Mark Lautman CEcD
The first step is to get a grip on the problem. This means developing an understanding of the nature and dimension of the threat to your company, your industry and your host communities. For many, this is still counterintuitive. How could the biggest barrier to corporate growth and economic development be a shortage of labor, when 10 million Americans are still out of work? High unemployment numbers used to mean that there was a surplus of qualified workers in the market and headroom for the local economy to grow – not anymore.
Next, employers’ and the community’s job-creation strategists must be willing to iterate how many of which occupations will be needed, develop a common standard for work-readiness and start gathering data and intelligence on the dynamics of the local workforce. How many qualified workers will you lose in the next 10 years? How many workers will be lost to retirement, skill obsolescence, disincentives to work, health or family issues or recruited away? What forces and factors are driving each major source of attrition? What can employers and community institutions do to mitigate losses in each area? How many qualified workers could be retained by each solution?
This is, admittedly, a heavy lift for an already strapped business community, but without much better predictive and descriptive data on the jobs that are likely to be in demand, and intelligence on workers’ motivations for leaving, there is no way to structure a mission for educators, workforce developers and community developers, who will have to generate the talent and prioritize the amenities that will make the community a talent magnet.
Then, you will need to map the potential sources of additional qualified workers. You are going to have to estimate how many you could get by promoting from within, from better aligned K-12 school systems, better aligned university programs, a better aligned mid-career change pipeline, from conversion of the hard-to-employ and chronically poor into mainstream workers, recruiting from outside the community and repatriating former residents.
As the data and analytics accumulate, the solutions will be obvious. In most places, it is going to take tactful and inspired leadership from the C-suite to get this done.
This is new territory for everyone. There are a few places around the country where employers and their community partners have focused on aspects of the problem, but no one has tackled the wicked problem of how to get the players together, get clarity on the problem and gain consensus on the solutions and commitments to implement.

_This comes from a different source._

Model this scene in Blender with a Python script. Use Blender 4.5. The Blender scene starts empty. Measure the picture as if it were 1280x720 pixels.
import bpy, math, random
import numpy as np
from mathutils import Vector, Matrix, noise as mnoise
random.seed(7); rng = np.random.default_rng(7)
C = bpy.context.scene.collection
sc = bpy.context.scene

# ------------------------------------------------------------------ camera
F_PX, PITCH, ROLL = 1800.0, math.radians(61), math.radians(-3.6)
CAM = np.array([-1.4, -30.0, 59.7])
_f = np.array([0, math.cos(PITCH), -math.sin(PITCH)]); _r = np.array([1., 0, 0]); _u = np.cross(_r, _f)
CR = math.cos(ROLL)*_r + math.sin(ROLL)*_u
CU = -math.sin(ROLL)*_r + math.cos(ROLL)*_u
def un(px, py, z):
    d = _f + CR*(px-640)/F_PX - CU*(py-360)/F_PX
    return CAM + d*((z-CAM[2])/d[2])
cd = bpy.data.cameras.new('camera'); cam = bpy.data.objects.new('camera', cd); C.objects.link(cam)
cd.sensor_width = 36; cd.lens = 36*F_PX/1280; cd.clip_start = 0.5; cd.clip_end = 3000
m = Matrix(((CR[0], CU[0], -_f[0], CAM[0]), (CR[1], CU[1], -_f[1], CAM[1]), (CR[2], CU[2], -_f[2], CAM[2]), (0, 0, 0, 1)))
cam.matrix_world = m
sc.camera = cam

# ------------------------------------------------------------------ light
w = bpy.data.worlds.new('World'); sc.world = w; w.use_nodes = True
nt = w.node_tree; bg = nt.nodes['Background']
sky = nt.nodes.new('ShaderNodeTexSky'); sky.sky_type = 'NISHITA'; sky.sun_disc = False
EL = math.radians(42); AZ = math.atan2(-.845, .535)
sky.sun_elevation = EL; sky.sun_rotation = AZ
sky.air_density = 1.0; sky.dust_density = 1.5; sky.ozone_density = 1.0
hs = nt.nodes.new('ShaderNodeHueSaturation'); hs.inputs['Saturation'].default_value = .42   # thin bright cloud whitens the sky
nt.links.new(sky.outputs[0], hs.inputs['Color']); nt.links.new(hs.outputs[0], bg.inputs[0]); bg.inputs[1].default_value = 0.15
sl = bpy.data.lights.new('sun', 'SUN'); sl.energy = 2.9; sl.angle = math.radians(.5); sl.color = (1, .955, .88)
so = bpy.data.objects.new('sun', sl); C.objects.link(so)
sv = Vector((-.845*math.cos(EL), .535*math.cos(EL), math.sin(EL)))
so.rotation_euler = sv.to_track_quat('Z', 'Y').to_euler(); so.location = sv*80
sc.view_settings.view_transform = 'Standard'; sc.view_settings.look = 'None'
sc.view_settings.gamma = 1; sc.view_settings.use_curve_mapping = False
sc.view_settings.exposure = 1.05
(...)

Any community that can elevate and integrate its economic development, workforce development and community development efforts will be way ahead of the game.
Some examples of things you can do now, include a middle school physics solution.
A not-for-profit group called See The Change USA, in Colorado Springs, Colo., has developed, tested and is rolling out a middle school physics program that flipped the student success metrics in the two poorest performing middle schools in the region. In one year, the student body (90% free and reduced lunch) went from 80 percent testing one-to-two years behind grade level in all subjects, to 80 percent one-to-two years ahead – a spectacular four year jump for many.
The program was developed by Ukrainian Physicist Anatoliy Glushenko after he realized that the only difference between places that over-produce and under-produce technical talent is when they start teaching physics. Where conceptual physics is taught as a core subject in 6th, 7th and 8th grades, and math-based 9th through 12th instead of waiting till senior year to offer it as a “nerd only” elective, they put STEM students into college and directly into the local workforce ready to do technical work.
There is a one time $50,000 cost per middle school for curriculum and teacher training support. This is a program that employers could introduce and pay for that would immediately improve the performance of the local schools, eliminate remediation costs for the area’s community colleges and slash the STEM washout rates at universities. Maybe more importantly, young workers not going to college would flood the local labor market, prepared to do technical work five-to-seven years from now.
Spectacular examples of leadership include what Oklahoma City did after United Airlines told them they just couldn’t see their employees living there. The community’s major employers and community leaders calculated what it would take to attract young talent to the city and invested the billions it took to make the area attractive.
Other interesting initiatives include:
- A new strategic planning process that is proving successful at quickly getting a full spectrum of stakeholders to clarity and consensus on how to integrate job creation and workforce programming.
- An effort to develop a new labor market platform that connects candidate workers, employers and education and training institutions around a digital interface with a common set of work readiness standards, job descriptions and curriculum.
- CirclesUSA has developed and tested a program that can systematically convert the hard-to-employ, chronically poor living in your community into mainstream workers.
- There is also some very interesting work being done on solving the wage cliff issue and other disincentives to work. Millions of workers are on the sidelines because the safety net is set too high and entry-level wages too low.
While this will be a supremely difficult lift in most places, take heart there is now compelling research that people who work on the most difficult problems are the happiest among us.